** START **

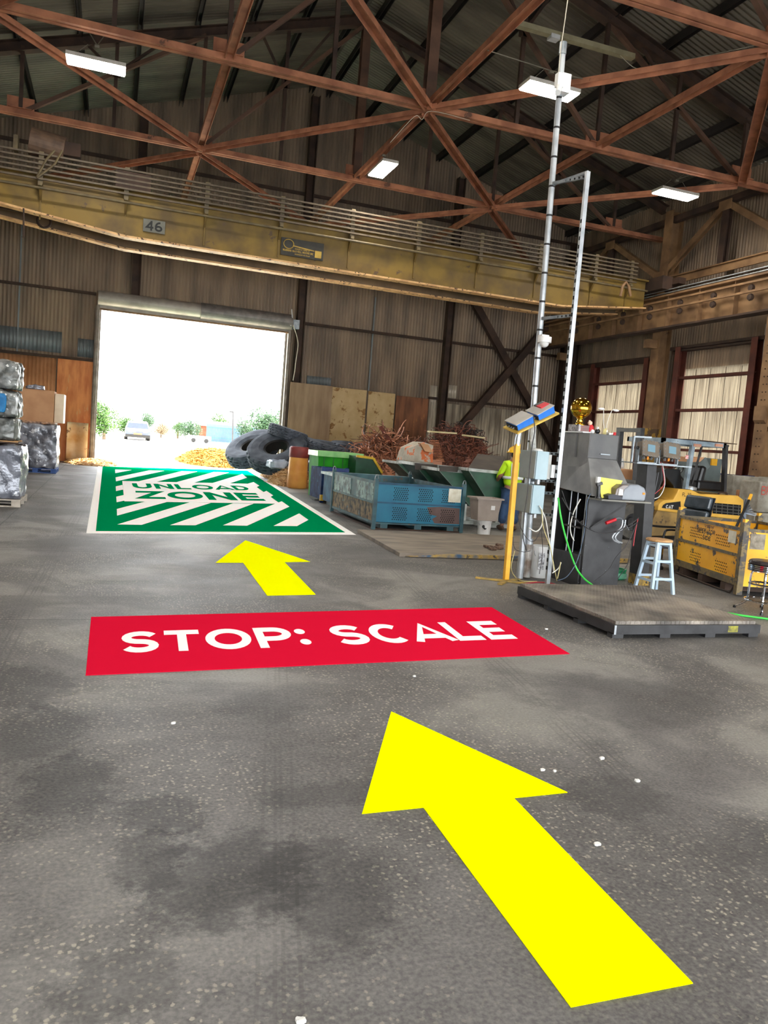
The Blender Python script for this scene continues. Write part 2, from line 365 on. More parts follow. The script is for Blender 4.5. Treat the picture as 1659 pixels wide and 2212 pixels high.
    L.new(noi(45, 5), bp.inputs['Height']); L.new(bp.outputs[0], b.inputs['Normal'])
    return m
fl = B(); fl.box(XL-.2, XR+.2, YN-1, YB+.15, -.25, 0); o = fl.build('floor', floor_material()); struct(o)
o.data.transform(T4(o.location)); o.location = (0, 0, 0)

sheet = mat('weathered_sheet_metal', (150, 128, 104), (112, 96, 80), sc=.7, rough=.5, metal=.15, stretch=(3, 3, .5))
sheet_dk = mat('dark_sheet_metal', (154, 134, 112), (116, 102, 88), sc=.6, rough=.5, metal=.12, stretch=(3, 3, .5))
sheet_br = mat('bright_sheet_metal', (232, 220, 198), (176, 164, 146), sc=1.2, rough=.38, metal=.2, stretch=(4, 4, .35))
sheet_bl = mat('blue_grey_sheet', (132, 140, 142), (108, 116, 118), sc=1, rough=.5, metal=.2, stretch=(3, 3, .5))
roofm = mat('roof_sheet_metal', (112, 104, 90), (84, 78, 68), sc=.5, rough=.5, metal=.2, stretch=(.5, 3, 3))
def vsheet(b, x0, x1, z0, z1fn, y, pitch=.13, amp=.02, seg=5):
    n = max(2, int((x1-x0)/pitch*seg)); vs = []
    for i in range(n+1):
        x = x0+(x1-x0)*i/n; yy = y+amp*math.sin(2*math.pi*x/pitch); z0_ = z0(x) if callable(z0) else z0
        vs += [(x, yy, z0_), (x, yy, z1fn(x) if callable(z1fn) else z1fn)]
    b.add(vs, [(2*i, 2*i+2, 2*i+3, 2*i+1) for i in range(n)])
D0, D1, DZ = -.65, 6.4, 5.75
b = B(); rz1 = lambda x: roofz(x)+.07
vsheet(b, XL, D0, 0, rz1, YB); vsheet(b, D0, D1, DZ, rz1, YB); vsheet(b, D1, XR, 0, rz1, YB)
struct(b.build('wall_back', sheet_dk, solid=.01))
def ysheet(b, y0, y1, z0, z1, x, pitch=.13, amp=.02, seg=5):
    n = max(2, int((y1-y0)/pitch*seg)); vs = []
    for i in range(n+1):
        y = y0+(y1-y0)*i/n; xx = x+amp*math.sin(2*math.pi*y/pitch); vs += [(xx, y, z0), (xx, y, z1)]
    b.add(vs, [(2*i, 2*i+2, 2*i+3, 2*i+1) for i in range(n)])
b = B()
for ya, yb_, z0 in ((YN, 13.5, 0), (13.5, 16.9, 5.0), (16.9, 19.6, 0), (19.6, 22.9, 5.0), (22.9, 24.8, 0), (24.8, 28.05, 4.75), (28.05, YB, 0)): ysheet(b, ya, yb_, z0, roofz(XR)+.012, XR)
struct(b.build('wall_right', sheet, solid=.01))
b = B(); ysheet(b, YN, YB, 0, roofz(XL)+.03, XL, pitch=.26); struct(b.build('wall_left', sheet, solid=.01))
b = B(); vsheet(b, XL, XR, 4.4, rz1, YN, pitch=.26); struct(b.build('shade_header_front', sheet_dk, solid=.01))  # unseen header added to keep sky light off roof and gable
b = B()
for x1 in (XR+.3, XL-.3):
    b.corr((RX, YN-.3, roofz(RX)), (RX, YB+.3, roofz(RX)), (x1-RX, 0, roofz(x1)-roofz(RX)), (0, 0, 1), pitch=.16, amp=.022, seg=6)
struct(b.build('ceiling', roofm, solid=.01))

# wall framing: girts and posts, each its own piece
TRIM = [0]
def trim(bb, m, **k):
    TRIM[0] += 1; return struct(bb.build('trim_%d' % TRIM[0], m, **k))
for z in (6.15, 3.75):
    trim(B().chan((XL, YB-.14, z), (D0-.1, YB-.14, z), .12, .09), steel_d)
trim(B().chan((D1+.5, YB-.14, 6.07), (13.0, YB-.14, 6.07), .14, .1), steel_d)
trim(B().chan((13.35, YB-.14, 6.07), (XR-.4, YB-.14, 6.07), .14, .1), steel_d)
trim(B().chan((12.6, YB-.14, 3.66), (XR-.4, YB-.14, 3.66), .14, .1), steel_d)
trim(B().chan((XL, YB-.14, 8.6), (XR, YB-.14, 8.6), .14, .1), steel_d)
trim(B().chan((XL, YB-.14, 11.0), (XR, YB-.14, 11.0), .14, .1), steel_d)
for x in (XL+.3, .6, 6.82, 13.18, 18.9):
    z0 = DZ+.4 if D0 < x < D1 else 0
    trim(B().ibeam((x, YB-.28, z0), (x, YB-.28, roofz(x)-.5), .34, .3, .025, up=(1, 0, 0)), steel_d)
for x, z0, z1 in ((9.92, 3.7, 7.5), (-3.3, 3.8, 9)): trim(B().bar((x, YB-.06, z0), (x, YB-.06, z1), .05, .03, up=(0, 1, 0)), sheet_bl)
# cross braces on back wall
for p, q, d in (((13.7, YB-.45, 8.4), (18.9, YB-.45, 1.75), 0), ((13.7, YB-.62, 2.2), (18.75, YB-.62, 8.6), 0)):
    trim(B().ibeam(p, q, .3, .26, .02, up=(0, 1, 0)), steel_d)
# jambs
for x in (D0, D1): trim(B().chan((x, YB-.08, 0), (x, YB-.08, DZ), .16, .2, up=(1, 0, 0)), mat('jamb_steel', (150, 140, 128), (120, 108, 98)))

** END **

Job -> Leave out the pictures, then repeat the listing above exactly from its first line to the line with "o.data.transform(T4(o.location)); o.location = (0, 0, 0)", inclusive.

Task output ->
The Blender Python script for this scene continues. Write part 2, from line 365 on. More parts follow. The script is for Blender 4.5. Treat the picture as 1659 pixels wide and 2212 pixels high.
    L.new(noi(45, 5), bp.inputs['Height']); L.new(bp.outputs[0], b.inputs['Normal'])
    return m
fl = B(); fl.box(XL-.2, XR+.2, YN-1, YB+.15, -.25, 0); o = fl.build('floor', floor_material()); struct(o)
o.data.transform(T4(o.location)); o.location = (0, 0, 0)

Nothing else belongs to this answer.